Ask Your Best Employees Who to Hire

You’ve gone through the painstaking steps of building a job description, and defined the desired role within your firm. Depending on how rare the skill set is that you require, it may (or may not) be easy to find qualified candidates. Regardless, your next step is arguably going to be the most difficult one — “find the right person for the job”. First, identifying where the best pools of qualified candidates are, and then, successfully fishing out an individual who “fits” your company or law firm.
While there are many possible roads to finding that next employee, and this isn’t exactly intended to replace any of those options, my recommendation is pretty simple: start by asking your best current employees for help.
With so many factors that can go wrong in the hiring process, one of the best predictors for your hiring success is to tap into what you’ve done right in the past. Now, consider some of these factors that your employees and their peer networks bring to the table:
- Demographic Similarities — Lawyers, LAs, technologists, marketers, law librarians — all have a professional cohort. They go to school with, and build friendships with, individuals that have similar educational backgrounds, similar age groups, and so forth. Once these people leave the school system, they funnel into the firms around your region, setting their seeds within the legal industry.
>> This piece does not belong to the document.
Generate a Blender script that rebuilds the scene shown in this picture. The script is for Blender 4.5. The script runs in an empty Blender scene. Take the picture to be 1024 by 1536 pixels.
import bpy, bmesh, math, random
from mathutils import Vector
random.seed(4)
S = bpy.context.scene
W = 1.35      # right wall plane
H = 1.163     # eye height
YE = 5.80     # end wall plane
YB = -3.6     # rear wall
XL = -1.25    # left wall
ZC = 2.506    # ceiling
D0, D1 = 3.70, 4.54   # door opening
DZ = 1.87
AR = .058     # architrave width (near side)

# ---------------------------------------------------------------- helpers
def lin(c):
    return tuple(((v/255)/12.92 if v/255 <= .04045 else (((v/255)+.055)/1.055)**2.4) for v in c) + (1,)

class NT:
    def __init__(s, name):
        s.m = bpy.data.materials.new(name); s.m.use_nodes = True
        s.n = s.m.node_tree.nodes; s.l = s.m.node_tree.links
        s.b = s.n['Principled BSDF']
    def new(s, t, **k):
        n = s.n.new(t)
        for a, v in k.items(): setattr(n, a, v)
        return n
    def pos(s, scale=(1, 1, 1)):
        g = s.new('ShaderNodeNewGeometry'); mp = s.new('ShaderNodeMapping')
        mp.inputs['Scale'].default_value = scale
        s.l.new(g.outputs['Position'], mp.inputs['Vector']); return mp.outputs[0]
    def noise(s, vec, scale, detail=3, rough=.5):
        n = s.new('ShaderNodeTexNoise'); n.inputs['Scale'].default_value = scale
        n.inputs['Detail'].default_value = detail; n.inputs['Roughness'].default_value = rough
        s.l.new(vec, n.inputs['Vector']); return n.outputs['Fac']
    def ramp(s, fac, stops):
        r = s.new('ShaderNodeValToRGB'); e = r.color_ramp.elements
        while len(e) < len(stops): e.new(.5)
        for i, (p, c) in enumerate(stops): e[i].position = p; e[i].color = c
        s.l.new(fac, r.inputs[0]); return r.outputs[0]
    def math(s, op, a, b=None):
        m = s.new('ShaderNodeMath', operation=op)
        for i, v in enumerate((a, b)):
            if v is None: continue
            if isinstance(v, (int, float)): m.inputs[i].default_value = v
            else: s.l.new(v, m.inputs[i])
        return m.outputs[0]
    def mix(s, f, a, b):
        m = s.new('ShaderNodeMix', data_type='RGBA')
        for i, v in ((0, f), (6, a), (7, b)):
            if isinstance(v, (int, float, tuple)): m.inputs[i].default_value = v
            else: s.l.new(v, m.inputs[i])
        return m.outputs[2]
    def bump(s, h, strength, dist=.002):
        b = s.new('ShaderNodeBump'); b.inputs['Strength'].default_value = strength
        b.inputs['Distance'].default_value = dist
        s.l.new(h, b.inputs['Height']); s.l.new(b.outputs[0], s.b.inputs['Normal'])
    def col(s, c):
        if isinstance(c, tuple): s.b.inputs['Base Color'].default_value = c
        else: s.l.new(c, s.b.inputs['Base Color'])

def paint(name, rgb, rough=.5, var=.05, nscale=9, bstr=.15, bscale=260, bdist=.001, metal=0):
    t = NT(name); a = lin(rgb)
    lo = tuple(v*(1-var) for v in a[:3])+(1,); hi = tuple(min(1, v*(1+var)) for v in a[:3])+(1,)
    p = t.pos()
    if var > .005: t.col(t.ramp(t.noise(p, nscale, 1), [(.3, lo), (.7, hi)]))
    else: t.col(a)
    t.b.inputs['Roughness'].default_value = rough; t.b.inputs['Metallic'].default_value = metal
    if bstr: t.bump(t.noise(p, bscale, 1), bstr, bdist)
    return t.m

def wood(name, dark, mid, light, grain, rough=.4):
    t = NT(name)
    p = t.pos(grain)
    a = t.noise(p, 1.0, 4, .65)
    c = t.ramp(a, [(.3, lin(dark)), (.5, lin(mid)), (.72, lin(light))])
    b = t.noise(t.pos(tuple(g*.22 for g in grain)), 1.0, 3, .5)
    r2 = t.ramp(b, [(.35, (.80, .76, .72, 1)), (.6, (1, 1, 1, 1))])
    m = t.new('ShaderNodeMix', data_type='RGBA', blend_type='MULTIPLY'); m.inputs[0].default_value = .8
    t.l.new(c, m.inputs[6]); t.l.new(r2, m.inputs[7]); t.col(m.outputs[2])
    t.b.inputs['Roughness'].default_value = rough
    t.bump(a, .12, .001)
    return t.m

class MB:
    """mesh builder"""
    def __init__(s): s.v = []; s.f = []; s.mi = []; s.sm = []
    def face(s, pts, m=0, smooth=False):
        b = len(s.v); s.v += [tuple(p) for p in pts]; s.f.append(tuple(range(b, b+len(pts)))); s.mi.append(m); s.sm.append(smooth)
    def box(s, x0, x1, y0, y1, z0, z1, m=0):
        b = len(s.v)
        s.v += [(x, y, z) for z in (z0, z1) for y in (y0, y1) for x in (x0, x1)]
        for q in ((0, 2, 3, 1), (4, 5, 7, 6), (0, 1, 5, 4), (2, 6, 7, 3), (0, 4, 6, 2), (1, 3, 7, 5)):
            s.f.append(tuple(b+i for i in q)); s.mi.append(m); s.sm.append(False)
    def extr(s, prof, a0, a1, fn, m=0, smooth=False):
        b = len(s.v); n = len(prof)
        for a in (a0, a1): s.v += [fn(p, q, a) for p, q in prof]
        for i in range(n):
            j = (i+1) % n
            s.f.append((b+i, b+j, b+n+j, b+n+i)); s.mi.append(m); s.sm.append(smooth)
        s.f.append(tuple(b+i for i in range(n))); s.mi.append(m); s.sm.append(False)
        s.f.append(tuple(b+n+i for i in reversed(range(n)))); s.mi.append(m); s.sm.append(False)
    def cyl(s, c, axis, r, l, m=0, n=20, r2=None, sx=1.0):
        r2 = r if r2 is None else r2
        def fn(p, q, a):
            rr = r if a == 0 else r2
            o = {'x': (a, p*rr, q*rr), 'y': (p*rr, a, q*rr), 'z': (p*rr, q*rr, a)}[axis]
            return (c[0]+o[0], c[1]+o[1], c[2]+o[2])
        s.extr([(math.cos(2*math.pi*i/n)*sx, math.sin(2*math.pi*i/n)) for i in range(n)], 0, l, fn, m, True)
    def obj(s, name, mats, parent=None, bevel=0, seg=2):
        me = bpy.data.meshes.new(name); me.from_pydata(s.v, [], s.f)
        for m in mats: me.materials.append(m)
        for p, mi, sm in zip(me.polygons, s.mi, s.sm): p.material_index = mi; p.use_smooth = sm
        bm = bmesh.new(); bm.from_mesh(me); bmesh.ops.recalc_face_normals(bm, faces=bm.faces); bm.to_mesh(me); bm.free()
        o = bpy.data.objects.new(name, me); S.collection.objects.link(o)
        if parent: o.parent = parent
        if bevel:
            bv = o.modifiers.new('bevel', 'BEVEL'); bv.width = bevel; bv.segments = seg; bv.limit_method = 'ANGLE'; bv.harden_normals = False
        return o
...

Those relationships are worth tapping into in your hiring process.
- Professional Association Memberships — Whether it’s the local bar, or a practice area study group, people with rare, niche skills tend to congregate in professional associations. Again, this speaks to not only knowing where “the pools of candidates” physically are, but to the “insider knowledge” your employees have about those people — the quirky, the reliable, the up-and-comers, and I hate to add, “the underpaid”. Your employees have an understanding of the ecosystem that you very likely don’t. (And if you do, remember, only a fool turns down a second opinion.)
- Knowledge of You — Do you understand your firm from an employee’s perspective? Unless you have the unique experience of having been both an employee, and then owner… you can’t, and you don’t. That’s fine. An empathetic ear to the ground will do almost as good, but that requires the trust of some of the key people around you. Employees understand which personality types will thrive working for you, or your firm generally, and in many of the best employment circumstances, will be willing advocates for bringing in similar personalities. For me, that’s the “fit” that so many firms and companies are after. If you’ve ever caught yourself saying, “I wish I could clone X”, it’s also worth noting that it might not be “X”, exactly, that’s so special. It might simply be how “X” works with you — and that’s a factor worth replicating.
We’re all amateurs here. You can hire an HR professional or consultant, or do employee psychological testing using “personality inventories”, but even then, you can’t guarantee you will pick the right people. Even with my suggestions above, you may be blind to who your “best employees” are, and end up replicating your mistakes. However, if your employee relationships and their work product are successful, and the so-called “fit” is satisfying in your eyes, then the goal is worthy. Consulting your employees and attempting to replicate that success has to be a move in the right direction.